We went around the room in categories, touching each item and deciding its fate. Once we finished a category, we found a new home in the bedroom. Stuffed animals were always the most straightforward starting point. They are easy to locate, and the kids could easily decide which ones they had to keep (almost all) and which needed to go (two). We had one stuffed animal net for each girl in the room's corners. We got these on Amazon (click here). 3-4 special ones were allowed to sleep in their bed simultaneously. They could request to rotate those with one in the net, but without a limit, they would all be in bed, and the girls would sleep cramped neck in a pile of stuffed unicorns and dogs. LOL Dolls, craft kits, Chubby Puppies, Hatchimals, Polly Pockets, Boxy Girls, My generation dolls, Mojo? Claw machine squishes. We spent a lot of time sorting into piles that made sense. The girls have a dresser we have always used for toys, so each drawer is a category. Smaller sets can go into shoe box size totes, larger (Hatchimals) into bins, and even larger (LOL Dolls) into under-the-bed storage that the girls can pull out. (Click here). Everything gets labeled. Sometimes I will label with a paint marker or make labels with my Phomemo Printer.

I added some color to the room with these motivation prints I got on Amazon (Click here) and framed them. The girls use file crates zip-tied together as bedside tables, but because of the bunkbeds, these are not bedside, just personal spots for their unique things.
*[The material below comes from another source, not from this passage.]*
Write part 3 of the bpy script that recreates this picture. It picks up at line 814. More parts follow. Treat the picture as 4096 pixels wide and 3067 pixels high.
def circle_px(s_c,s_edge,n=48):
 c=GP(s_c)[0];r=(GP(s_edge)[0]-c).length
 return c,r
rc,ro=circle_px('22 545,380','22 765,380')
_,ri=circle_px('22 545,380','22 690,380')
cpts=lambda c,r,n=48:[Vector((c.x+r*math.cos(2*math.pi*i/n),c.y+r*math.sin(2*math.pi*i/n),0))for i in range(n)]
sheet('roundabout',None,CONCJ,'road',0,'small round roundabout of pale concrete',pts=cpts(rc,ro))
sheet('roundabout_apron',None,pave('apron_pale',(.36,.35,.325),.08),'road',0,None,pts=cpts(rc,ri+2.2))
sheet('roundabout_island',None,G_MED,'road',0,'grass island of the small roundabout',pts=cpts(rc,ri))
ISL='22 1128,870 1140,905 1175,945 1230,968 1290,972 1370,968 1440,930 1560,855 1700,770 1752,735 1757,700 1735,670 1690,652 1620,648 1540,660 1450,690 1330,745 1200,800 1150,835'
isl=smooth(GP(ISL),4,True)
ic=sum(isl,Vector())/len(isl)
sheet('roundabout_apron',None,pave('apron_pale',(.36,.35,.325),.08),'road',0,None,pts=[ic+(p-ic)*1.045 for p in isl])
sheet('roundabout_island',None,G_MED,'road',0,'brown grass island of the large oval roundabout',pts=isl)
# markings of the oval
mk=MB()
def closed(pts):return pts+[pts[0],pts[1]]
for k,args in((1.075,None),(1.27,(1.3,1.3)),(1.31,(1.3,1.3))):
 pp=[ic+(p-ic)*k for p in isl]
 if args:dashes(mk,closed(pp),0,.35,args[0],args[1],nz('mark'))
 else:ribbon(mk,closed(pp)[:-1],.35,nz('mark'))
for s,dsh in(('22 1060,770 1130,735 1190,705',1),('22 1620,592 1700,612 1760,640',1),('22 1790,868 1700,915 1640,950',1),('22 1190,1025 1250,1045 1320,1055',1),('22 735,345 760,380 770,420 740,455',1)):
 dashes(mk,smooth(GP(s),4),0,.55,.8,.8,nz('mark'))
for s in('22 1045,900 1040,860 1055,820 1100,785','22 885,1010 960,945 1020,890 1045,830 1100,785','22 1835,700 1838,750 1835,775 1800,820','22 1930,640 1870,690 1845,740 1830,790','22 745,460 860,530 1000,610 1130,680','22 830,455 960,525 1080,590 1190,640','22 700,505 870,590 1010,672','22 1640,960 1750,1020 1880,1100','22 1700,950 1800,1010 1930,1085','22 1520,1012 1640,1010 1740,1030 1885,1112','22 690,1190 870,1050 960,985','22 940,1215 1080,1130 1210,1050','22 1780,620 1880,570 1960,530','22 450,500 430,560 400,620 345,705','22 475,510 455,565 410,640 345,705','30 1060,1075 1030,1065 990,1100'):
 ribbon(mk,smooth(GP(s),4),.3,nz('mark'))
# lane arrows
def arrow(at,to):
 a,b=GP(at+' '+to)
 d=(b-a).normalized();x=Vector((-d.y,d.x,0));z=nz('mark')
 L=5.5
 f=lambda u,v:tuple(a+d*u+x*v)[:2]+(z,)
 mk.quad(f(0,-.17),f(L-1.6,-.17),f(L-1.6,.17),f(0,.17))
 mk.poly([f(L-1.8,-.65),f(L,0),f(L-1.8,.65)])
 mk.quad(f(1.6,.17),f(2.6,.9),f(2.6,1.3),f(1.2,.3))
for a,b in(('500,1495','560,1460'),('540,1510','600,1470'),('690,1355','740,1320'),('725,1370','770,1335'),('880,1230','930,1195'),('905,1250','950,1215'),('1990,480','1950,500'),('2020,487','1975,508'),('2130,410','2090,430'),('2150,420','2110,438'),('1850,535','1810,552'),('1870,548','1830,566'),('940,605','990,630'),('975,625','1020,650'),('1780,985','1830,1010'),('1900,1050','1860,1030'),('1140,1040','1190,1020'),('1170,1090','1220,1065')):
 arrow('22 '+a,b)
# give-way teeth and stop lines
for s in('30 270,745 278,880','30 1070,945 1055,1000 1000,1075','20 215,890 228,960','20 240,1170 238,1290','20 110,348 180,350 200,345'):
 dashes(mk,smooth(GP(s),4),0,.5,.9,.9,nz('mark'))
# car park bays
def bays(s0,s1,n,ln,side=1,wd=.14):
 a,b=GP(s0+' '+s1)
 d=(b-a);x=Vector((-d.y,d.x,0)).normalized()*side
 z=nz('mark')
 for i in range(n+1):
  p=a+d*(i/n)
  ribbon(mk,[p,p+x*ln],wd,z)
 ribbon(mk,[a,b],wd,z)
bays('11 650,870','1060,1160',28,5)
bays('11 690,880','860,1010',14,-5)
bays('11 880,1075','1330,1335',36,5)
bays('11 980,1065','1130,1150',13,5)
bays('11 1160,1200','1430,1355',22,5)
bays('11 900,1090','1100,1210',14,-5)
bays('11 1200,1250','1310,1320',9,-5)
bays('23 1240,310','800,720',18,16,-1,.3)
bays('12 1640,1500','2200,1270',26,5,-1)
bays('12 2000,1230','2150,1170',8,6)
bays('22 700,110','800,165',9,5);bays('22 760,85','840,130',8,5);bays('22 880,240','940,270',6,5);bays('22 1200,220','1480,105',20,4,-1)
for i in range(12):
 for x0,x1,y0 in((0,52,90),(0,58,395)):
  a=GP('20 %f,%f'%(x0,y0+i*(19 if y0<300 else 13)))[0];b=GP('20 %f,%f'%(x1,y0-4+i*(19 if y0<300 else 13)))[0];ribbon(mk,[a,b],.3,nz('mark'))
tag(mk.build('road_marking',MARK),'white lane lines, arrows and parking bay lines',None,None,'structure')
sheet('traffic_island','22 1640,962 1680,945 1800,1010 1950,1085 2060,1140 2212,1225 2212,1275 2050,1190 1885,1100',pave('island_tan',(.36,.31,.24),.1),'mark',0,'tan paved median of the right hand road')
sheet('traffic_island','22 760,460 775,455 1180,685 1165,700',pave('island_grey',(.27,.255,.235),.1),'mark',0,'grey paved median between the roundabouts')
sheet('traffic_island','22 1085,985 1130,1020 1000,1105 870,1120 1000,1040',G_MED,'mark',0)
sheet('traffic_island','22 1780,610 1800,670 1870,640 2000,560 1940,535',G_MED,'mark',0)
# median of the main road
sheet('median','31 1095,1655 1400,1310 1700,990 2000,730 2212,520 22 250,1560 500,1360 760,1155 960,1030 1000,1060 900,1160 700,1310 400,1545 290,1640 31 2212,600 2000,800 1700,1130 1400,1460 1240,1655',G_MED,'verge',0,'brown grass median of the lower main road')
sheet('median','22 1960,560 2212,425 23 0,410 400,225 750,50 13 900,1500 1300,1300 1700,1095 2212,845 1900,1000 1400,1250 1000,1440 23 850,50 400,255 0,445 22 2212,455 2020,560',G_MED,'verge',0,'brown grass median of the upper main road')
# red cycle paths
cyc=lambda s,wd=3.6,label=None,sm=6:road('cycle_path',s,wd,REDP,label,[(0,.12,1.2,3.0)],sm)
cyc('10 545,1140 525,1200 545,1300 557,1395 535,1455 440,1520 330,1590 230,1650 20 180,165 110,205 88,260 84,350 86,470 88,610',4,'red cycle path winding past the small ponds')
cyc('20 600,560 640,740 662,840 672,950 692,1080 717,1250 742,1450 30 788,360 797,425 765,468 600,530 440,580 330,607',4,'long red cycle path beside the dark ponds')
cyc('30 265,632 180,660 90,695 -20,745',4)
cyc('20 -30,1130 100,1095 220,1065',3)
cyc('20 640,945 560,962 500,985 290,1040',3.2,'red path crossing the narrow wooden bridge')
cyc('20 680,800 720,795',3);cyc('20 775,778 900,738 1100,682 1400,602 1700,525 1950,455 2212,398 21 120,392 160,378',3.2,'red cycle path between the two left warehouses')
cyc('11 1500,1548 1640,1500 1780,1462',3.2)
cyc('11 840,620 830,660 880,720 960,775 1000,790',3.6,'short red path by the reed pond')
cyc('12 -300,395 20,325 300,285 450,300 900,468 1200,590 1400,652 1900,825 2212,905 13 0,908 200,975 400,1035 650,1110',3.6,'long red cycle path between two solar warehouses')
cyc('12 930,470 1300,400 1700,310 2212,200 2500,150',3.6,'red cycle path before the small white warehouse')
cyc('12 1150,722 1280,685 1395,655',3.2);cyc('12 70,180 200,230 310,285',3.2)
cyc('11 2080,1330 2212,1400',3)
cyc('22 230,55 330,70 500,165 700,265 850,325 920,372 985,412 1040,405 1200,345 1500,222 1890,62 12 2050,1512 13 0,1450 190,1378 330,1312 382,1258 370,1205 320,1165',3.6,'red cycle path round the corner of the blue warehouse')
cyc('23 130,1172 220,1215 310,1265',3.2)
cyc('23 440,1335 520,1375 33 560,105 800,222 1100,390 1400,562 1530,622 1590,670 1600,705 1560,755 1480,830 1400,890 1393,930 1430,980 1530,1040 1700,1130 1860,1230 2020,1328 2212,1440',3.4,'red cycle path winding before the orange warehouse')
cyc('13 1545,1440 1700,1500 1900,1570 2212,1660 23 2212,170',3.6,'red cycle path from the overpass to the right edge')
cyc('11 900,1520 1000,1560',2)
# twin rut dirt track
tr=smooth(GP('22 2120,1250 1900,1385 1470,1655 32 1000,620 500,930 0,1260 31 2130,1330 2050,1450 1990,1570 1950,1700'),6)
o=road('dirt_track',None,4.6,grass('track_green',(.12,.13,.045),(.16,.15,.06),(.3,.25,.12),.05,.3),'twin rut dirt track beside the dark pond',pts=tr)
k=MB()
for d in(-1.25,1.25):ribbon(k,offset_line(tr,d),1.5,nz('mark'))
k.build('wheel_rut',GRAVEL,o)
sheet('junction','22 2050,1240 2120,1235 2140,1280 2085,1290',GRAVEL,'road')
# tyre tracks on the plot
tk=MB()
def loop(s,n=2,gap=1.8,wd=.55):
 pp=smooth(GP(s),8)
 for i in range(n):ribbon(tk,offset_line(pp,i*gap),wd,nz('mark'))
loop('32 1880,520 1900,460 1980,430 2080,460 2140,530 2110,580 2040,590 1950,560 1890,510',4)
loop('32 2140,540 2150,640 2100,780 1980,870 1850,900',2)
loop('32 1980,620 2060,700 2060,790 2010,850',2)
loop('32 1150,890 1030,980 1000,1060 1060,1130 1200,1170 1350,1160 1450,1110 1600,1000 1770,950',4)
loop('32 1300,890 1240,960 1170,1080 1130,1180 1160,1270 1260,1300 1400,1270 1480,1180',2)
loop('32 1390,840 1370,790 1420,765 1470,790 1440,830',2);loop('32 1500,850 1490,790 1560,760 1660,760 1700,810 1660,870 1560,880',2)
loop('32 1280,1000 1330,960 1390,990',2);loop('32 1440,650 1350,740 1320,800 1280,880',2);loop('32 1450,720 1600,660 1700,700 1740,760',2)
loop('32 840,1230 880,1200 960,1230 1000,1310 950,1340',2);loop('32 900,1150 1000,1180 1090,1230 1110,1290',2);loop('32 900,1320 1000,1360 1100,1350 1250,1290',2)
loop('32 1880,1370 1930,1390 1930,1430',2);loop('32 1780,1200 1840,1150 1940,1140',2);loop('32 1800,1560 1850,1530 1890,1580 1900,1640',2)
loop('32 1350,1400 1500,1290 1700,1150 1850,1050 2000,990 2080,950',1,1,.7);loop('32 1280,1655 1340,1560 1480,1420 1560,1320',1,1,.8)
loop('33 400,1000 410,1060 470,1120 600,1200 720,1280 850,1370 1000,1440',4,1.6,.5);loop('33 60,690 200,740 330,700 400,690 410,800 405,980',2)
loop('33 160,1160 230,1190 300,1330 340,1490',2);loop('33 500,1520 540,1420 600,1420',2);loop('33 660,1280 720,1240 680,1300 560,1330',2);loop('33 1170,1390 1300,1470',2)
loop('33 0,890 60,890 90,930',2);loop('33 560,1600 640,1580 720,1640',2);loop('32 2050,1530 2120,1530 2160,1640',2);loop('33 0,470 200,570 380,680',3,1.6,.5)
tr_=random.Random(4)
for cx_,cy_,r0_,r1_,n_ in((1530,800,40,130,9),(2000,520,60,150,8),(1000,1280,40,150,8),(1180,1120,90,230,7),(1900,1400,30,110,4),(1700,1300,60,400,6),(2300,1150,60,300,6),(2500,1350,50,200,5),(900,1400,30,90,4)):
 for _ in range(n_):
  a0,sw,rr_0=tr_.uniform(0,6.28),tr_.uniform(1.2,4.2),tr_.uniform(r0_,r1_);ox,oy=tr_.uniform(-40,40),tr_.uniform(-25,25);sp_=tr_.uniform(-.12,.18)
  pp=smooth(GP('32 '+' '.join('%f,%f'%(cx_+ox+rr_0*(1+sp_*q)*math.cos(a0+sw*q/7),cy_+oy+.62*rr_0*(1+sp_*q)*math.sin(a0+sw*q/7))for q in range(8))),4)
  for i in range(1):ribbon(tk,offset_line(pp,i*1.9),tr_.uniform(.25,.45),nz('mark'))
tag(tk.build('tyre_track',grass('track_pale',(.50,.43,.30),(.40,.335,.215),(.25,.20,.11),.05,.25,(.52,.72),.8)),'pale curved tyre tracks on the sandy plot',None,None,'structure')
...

I worked on my daughter's request once our regular room clean out and clean up was complete. She sleeps on the bottom bunk, the logical spot for her mini hideaway. Bunk bed curtains (click here) and fairy lights (click here) made a pretty and cozy space. Before this, we did not let the kids watch tv/play games in their beds. We got her a good pair of headphones and let her know when she did need time to herself; she could use these with her tablet and close herself in for her little oasis. I was glad that this idea did do what she needed. She loved having a space that was her own and was happy with it until she finally got her own room.